— Begin Information provided —

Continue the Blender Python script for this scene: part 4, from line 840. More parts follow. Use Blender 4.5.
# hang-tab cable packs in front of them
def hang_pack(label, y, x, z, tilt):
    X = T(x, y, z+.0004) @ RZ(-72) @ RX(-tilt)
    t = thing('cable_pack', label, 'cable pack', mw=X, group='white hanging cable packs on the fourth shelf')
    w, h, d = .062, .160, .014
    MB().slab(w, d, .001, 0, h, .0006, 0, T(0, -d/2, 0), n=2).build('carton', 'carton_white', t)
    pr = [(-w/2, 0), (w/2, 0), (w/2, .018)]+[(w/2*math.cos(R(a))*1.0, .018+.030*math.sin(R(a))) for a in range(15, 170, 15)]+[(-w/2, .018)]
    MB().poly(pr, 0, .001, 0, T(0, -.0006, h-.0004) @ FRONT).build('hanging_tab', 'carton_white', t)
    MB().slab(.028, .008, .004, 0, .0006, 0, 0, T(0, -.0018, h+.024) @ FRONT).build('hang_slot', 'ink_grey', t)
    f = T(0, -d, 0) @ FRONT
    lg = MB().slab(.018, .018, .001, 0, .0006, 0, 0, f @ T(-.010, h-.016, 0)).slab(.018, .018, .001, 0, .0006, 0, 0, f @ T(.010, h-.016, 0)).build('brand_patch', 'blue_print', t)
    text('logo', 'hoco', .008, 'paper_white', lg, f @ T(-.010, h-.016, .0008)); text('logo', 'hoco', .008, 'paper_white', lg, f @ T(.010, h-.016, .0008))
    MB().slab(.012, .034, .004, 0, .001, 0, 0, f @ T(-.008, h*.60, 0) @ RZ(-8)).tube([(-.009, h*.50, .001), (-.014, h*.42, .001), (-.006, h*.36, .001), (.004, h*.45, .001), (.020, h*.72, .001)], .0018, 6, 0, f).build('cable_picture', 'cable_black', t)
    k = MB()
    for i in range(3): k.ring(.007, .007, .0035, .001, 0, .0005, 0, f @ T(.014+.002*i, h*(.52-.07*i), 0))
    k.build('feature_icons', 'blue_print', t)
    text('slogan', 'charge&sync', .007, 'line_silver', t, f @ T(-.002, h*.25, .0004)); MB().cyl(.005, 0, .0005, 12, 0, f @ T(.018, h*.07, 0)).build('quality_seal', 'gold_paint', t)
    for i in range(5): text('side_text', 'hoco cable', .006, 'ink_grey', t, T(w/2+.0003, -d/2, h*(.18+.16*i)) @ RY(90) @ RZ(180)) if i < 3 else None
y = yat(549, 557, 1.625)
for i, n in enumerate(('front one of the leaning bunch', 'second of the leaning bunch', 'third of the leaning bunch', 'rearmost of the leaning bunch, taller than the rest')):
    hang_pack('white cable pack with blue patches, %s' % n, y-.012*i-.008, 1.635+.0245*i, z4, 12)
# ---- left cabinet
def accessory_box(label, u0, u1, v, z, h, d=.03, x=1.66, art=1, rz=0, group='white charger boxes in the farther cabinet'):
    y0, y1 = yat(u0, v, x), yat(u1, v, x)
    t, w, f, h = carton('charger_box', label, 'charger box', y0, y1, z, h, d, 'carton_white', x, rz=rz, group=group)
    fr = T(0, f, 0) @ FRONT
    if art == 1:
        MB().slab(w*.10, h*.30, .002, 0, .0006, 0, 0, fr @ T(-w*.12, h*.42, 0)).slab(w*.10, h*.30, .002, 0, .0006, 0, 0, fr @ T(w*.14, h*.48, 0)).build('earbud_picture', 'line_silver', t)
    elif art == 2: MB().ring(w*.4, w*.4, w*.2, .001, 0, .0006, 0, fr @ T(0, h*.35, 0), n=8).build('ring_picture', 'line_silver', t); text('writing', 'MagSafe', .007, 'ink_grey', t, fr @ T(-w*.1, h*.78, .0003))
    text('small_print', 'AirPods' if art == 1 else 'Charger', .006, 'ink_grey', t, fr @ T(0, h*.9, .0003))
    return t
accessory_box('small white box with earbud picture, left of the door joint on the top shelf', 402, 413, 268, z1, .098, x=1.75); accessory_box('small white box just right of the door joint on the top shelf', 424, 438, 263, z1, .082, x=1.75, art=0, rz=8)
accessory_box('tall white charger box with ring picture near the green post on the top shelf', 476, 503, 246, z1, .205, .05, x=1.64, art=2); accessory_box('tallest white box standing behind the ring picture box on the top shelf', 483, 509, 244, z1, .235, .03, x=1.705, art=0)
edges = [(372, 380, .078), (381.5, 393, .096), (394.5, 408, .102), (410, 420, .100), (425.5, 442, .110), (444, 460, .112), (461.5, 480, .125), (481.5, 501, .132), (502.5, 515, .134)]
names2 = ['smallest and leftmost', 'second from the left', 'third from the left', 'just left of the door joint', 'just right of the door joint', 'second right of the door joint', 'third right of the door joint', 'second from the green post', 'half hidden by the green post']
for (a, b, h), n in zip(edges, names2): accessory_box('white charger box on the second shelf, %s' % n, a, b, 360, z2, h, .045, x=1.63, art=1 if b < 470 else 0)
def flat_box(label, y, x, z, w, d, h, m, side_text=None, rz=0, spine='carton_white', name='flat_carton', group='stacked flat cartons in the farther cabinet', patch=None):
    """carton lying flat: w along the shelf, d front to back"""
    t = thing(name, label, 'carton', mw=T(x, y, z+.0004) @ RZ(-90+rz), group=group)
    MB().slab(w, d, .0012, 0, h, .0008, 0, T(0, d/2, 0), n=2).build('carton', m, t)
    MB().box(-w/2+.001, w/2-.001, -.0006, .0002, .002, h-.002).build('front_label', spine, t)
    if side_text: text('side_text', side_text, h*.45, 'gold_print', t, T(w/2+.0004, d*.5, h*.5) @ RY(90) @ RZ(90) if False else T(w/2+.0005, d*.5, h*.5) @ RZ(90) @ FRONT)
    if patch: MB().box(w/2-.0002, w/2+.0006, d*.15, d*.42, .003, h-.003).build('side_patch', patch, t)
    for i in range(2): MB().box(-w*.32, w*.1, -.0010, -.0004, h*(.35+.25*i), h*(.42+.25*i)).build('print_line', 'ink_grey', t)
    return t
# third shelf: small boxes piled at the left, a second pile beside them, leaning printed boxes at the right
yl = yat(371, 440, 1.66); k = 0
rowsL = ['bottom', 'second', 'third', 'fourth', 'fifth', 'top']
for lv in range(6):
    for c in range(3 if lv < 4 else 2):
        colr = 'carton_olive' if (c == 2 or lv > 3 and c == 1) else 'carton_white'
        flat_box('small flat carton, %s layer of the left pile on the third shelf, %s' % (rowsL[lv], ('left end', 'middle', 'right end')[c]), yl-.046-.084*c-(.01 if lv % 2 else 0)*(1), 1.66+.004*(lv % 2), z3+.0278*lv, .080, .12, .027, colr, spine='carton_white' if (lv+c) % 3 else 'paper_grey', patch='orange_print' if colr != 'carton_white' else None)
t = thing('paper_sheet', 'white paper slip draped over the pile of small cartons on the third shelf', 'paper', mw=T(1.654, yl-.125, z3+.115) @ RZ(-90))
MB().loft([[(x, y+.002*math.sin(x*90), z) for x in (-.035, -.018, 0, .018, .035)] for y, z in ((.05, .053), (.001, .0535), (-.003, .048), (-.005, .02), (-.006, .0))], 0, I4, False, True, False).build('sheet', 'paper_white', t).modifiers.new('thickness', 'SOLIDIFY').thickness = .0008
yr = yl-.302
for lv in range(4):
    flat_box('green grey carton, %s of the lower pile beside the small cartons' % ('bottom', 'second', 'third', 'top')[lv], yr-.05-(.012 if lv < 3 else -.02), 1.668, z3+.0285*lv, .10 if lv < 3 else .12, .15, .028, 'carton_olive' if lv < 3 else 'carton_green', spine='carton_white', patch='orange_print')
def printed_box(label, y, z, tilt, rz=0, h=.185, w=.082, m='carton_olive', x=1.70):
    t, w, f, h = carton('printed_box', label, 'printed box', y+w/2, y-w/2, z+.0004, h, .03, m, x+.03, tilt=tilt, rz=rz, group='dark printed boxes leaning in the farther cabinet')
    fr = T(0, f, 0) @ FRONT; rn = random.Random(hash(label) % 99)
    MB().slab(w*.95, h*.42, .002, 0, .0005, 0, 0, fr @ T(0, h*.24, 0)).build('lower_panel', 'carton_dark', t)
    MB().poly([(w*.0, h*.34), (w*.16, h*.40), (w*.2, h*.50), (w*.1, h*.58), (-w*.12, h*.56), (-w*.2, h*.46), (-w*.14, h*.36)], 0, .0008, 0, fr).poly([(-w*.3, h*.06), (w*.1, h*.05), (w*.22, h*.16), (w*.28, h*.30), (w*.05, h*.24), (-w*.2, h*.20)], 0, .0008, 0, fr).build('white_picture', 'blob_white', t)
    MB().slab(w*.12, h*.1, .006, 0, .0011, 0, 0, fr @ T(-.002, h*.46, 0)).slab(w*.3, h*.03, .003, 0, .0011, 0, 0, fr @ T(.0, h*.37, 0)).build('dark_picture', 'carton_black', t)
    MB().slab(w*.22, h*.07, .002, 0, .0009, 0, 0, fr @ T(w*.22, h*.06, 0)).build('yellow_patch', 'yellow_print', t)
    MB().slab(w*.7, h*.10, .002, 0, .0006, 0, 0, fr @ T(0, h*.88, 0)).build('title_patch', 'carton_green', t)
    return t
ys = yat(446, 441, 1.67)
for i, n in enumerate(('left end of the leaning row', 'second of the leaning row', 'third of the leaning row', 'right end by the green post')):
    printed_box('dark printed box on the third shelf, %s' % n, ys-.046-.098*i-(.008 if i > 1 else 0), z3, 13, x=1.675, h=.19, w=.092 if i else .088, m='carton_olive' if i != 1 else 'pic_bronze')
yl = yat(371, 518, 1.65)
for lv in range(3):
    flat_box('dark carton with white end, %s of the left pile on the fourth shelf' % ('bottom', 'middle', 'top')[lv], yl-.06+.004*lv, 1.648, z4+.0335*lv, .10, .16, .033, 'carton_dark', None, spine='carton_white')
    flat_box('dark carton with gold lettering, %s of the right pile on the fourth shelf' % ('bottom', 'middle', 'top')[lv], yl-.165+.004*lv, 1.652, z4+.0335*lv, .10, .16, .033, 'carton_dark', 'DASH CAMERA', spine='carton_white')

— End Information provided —

◆ **To be done**
Of all the lines above, how many contain the word "from"? Answer with only the number.

◆ **Full response**
2